On the other side of the pond, the rise and fall of Credit Suisse has raised many regulatory questions that are now troubling not only the regulators and the European central banks but also consumers and credit providers that have relied on Credit Suisse for decades. The collapse of the bank due to poor financial management has similar indicators in the US with the collapse of Silvergate and of SVB, yet the root cause of the financial ruin was mainly due to reduced regulatory checks and balances that are mandated by the regulator, other than lack of effective financial management.
While the traditional banking sector is in ruins, banking clients are considering other banking instruments that might suit their needs in a more seamless and ironclad manner. As such, it is expected that there will be a rise in demand for open banking and their respective services, especially in cross-border transactions within the EU.
PSD2, the Directive that regulates the field of electronic money institutions, has been the cornerstone of open banking licensing for years. Thus, as there is no current regulatory plan to legislate under ordinary legislative procedures to issue PSD3, it is now viewed by many financial institutions at the beginning of their banking operations globally, especially banks that are not licensed in the EU.
To that effect, the disaster that occurred in Credit Suisse, bearing in mind the swift response of FINMA, the Swiss Regulator, that obliged UBS to acquire Credit Suisse, leaves the EU consumers, not only confused, but flabbergasted.
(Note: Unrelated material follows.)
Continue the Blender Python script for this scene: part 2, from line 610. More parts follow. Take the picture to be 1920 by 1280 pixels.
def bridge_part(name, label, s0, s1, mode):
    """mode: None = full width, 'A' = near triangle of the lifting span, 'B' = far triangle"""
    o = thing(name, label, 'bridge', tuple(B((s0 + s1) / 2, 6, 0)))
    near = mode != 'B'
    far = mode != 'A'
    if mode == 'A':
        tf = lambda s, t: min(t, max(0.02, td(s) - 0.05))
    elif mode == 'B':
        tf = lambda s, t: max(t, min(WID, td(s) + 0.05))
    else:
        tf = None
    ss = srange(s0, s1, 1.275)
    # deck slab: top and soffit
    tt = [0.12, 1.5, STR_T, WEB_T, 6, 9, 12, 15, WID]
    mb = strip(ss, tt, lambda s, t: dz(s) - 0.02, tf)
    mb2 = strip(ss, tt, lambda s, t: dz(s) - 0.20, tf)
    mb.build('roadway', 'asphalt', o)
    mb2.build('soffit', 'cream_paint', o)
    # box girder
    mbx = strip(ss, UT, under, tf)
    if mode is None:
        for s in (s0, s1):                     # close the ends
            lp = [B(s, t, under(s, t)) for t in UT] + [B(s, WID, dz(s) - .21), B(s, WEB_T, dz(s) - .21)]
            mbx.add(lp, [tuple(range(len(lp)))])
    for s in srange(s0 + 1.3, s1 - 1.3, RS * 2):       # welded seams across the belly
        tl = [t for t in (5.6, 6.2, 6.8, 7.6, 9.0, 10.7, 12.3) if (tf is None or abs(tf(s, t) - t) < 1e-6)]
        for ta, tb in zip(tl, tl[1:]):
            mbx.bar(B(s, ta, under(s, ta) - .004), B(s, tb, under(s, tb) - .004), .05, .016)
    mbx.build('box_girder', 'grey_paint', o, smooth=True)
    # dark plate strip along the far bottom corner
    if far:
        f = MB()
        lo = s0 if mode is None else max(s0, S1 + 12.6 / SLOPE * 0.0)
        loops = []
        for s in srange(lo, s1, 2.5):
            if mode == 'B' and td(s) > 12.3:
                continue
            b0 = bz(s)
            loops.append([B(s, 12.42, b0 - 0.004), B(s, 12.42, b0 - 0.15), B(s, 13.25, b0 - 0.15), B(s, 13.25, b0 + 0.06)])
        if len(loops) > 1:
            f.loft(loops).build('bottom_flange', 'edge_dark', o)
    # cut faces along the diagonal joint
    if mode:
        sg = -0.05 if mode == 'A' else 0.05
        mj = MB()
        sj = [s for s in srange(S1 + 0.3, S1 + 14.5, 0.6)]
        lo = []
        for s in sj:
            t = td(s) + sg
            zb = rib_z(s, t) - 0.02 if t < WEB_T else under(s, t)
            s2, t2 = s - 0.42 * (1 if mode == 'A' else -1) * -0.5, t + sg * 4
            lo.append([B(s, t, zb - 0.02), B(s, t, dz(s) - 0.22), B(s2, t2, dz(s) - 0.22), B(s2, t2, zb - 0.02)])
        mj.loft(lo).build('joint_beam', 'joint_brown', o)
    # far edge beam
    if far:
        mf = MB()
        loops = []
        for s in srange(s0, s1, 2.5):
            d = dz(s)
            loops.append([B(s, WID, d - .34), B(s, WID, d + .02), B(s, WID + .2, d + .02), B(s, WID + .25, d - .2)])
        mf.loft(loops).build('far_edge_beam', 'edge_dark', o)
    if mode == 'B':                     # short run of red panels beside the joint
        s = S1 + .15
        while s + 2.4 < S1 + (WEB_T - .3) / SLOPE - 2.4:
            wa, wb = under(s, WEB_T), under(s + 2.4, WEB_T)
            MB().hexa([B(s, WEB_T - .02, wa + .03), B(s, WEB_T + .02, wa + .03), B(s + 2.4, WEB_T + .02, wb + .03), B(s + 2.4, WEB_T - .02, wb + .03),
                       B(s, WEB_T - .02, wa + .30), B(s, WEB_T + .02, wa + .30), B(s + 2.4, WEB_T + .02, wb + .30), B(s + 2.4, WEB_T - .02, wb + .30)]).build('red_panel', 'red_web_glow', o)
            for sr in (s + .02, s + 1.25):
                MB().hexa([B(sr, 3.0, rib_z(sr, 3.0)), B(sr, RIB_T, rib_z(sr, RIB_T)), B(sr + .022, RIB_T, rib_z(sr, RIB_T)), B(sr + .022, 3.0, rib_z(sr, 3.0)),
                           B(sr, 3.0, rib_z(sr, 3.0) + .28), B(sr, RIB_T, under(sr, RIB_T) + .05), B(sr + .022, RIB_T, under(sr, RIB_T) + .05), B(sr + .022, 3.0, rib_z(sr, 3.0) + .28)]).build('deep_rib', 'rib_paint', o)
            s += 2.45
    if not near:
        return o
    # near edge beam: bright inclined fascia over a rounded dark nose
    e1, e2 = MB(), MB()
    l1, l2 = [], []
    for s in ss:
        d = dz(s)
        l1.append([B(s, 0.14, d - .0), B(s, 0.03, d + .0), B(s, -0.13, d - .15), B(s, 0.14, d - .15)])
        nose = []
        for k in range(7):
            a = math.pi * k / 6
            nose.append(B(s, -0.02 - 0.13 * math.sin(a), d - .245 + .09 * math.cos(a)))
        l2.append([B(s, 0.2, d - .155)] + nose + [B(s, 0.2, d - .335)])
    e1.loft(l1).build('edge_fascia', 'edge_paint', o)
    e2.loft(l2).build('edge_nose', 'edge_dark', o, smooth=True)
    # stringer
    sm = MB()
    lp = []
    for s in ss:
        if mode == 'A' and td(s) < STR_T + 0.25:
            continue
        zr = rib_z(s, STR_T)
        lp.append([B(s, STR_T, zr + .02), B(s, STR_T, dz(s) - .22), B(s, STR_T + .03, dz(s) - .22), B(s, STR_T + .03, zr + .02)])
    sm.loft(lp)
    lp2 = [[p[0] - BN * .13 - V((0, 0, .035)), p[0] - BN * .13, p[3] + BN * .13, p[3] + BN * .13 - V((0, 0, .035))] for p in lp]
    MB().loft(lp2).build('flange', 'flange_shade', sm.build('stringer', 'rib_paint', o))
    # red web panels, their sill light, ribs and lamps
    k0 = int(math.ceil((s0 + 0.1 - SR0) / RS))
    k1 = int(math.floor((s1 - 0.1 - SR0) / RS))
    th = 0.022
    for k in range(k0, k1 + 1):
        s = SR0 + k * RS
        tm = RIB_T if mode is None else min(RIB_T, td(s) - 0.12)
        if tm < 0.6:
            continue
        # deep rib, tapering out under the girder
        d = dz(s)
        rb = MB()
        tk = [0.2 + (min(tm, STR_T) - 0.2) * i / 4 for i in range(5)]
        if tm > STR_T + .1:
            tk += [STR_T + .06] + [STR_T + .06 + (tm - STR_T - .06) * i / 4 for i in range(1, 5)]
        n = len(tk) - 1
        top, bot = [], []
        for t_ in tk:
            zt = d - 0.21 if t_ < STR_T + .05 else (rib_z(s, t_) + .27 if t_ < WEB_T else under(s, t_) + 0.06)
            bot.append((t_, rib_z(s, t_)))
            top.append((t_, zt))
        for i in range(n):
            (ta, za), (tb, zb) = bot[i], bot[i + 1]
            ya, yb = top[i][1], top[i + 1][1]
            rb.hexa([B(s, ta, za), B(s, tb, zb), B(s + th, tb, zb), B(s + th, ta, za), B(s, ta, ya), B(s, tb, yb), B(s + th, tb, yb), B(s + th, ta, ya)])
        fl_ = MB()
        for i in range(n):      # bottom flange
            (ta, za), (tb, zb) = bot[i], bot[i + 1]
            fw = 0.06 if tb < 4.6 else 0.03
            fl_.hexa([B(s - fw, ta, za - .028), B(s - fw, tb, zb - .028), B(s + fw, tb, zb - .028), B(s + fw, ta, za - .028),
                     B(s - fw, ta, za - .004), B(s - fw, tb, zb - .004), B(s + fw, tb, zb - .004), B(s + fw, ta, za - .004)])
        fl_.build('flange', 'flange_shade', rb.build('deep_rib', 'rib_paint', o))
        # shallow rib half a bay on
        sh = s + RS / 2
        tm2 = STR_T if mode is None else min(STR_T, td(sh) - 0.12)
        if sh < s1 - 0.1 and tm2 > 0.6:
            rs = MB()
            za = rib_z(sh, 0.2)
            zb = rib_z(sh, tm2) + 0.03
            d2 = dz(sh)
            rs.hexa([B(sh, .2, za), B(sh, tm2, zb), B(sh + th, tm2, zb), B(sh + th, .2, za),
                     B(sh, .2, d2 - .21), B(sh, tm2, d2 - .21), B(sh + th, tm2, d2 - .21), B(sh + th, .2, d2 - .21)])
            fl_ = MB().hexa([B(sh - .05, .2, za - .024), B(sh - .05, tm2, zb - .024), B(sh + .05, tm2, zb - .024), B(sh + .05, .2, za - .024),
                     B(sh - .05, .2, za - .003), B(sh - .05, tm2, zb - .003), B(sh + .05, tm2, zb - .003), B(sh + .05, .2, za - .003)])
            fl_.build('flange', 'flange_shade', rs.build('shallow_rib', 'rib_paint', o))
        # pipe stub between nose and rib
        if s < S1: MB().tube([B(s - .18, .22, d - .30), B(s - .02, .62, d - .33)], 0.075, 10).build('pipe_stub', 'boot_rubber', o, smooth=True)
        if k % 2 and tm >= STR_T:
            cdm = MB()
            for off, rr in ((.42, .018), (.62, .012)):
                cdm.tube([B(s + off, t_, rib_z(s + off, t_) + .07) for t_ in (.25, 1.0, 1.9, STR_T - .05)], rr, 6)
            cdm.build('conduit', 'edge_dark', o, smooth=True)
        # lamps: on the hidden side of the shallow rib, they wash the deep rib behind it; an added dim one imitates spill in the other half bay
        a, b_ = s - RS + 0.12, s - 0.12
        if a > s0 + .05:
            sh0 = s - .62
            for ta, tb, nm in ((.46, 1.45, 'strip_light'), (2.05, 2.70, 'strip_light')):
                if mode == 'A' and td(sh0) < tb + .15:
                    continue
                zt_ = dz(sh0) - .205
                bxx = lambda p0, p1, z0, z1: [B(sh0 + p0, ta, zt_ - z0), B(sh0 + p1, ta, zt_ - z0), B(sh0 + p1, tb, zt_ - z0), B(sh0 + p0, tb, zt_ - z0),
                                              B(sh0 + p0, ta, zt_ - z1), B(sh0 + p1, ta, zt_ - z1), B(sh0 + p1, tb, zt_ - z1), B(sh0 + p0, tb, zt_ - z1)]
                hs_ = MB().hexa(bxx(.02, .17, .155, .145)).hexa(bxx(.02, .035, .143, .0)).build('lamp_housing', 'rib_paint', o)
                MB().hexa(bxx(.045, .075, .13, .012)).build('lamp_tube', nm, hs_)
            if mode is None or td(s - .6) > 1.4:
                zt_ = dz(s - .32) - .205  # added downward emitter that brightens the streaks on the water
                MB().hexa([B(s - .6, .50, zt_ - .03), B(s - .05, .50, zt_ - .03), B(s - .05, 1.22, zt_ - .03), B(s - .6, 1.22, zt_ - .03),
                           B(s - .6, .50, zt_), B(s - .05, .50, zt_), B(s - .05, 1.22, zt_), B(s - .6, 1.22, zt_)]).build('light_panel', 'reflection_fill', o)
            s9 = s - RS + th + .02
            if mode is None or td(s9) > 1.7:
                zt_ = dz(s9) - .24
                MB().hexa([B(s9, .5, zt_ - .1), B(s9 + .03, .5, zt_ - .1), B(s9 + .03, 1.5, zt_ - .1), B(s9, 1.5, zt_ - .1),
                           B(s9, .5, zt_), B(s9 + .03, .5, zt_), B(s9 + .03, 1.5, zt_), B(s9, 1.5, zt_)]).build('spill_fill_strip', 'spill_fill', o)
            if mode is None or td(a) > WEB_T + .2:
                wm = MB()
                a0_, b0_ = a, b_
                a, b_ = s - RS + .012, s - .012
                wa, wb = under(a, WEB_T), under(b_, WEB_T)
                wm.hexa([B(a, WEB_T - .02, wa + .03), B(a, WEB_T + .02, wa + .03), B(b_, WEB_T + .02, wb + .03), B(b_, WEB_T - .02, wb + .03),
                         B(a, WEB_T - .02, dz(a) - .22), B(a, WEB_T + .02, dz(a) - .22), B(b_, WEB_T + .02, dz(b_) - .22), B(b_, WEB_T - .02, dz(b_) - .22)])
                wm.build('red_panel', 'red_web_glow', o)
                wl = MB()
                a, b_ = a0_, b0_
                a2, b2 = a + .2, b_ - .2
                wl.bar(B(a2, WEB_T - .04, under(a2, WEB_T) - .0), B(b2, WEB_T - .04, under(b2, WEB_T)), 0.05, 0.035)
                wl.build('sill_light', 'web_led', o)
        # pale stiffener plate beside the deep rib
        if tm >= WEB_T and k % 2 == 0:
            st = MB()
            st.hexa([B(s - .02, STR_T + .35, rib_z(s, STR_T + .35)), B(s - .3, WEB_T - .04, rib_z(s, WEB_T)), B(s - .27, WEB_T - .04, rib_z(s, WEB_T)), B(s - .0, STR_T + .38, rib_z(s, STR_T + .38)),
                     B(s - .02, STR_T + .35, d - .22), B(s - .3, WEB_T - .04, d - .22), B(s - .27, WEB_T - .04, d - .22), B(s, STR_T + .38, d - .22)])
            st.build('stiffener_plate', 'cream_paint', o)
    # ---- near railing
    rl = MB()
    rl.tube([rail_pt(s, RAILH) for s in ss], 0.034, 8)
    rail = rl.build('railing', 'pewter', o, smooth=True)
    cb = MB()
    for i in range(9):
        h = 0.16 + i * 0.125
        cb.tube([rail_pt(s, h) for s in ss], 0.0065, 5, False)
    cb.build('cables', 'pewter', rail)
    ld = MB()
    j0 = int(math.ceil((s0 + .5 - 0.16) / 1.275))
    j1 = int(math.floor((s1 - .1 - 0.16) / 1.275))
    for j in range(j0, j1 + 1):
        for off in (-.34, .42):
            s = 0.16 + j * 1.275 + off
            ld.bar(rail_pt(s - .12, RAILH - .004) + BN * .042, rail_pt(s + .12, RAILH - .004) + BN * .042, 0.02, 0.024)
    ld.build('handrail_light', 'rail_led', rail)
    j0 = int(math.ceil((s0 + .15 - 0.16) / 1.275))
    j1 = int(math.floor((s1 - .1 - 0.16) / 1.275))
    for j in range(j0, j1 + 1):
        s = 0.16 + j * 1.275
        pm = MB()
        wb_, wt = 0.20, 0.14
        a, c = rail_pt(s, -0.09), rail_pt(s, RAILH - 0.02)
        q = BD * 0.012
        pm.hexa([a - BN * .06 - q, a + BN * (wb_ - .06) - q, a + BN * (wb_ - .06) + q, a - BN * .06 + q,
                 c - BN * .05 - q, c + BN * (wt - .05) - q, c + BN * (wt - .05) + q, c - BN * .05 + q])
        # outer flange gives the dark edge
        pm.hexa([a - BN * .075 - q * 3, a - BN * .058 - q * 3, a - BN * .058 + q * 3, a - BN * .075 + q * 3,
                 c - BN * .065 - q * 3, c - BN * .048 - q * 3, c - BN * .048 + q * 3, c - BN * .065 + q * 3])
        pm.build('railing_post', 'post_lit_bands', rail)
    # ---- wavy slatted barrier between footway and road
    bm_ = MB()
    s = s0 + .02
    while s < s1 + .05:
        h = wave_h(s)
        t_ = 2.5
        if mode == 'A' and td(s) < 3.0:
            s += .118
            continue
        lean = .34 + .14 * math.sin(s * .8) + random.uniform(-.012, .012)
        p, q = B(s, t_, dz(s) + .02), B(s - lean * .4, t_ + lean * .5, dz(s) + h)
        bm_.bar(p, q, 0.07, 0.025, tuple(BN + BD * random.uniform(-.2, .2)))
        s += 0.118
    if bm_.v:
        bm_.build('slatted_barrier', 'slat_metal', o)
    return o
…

This uncertainty in the market leads the clients to consider moving their banking from traditional banking to open banking and to multiple accounts in various financial institutions, both for merchants and for private banking.
The Absolute PERFECT Sequence Of Pictures To Describe The Credit Suisse Disaster. 🤣 pic.twitter.com/IshsMTgQar
— 🏴☠️ G-MAN 🏴☠️ (@GavinClimie) March 30, 2023
Hence, it is anticipated that the number of applications submitted to the financial regulators in the EU, will surge dramatically. It is to be expected that in the course of 2023 and 2024, the applications for open banking licenses under PSD2 will not only increase, but the services requested within the scope of the license will also enhance. The typical PSD2 license does not include exchange or crypto exchange services, and the current regulatory framework does not entitle the central banks to issue such licenses.
Therefore, it will be expected that joint applications will be launched. And, in case multiple regulators are involved, the applications will be dealt with separately. For instance, the Dutch Central Bank (DNB) receives applications for PSD2 licenses, and also for cryptocurrency exchange registration, yet the AML procedures and risk assessment undergo scrutiny from the AFM, the Dutch Authority for Financial Markets.
In times of great uncertainty, great prospects arise and to that effect, this might very well be a wake-up call to the regulators. Many market players are now uncertain as to how to follow the new regulatory whirlwind that has been unveiled in the past few months, which is part of the global recession we are now in. Even the crypto market, which is not directly correlated to PSD2 regulations, has received backlash from the recent market turmoil.
Mainstream exchanges are uncertain to the extent that they should liquidize their current cryptocurrency reserve, and the typical banking routes with the major banks in the US and the EU are becoming significantly slower. This is why the option of open banking is becoming increasingly popular amongst the financial market players, and why it is certain we will witness the renaissance of PSD2.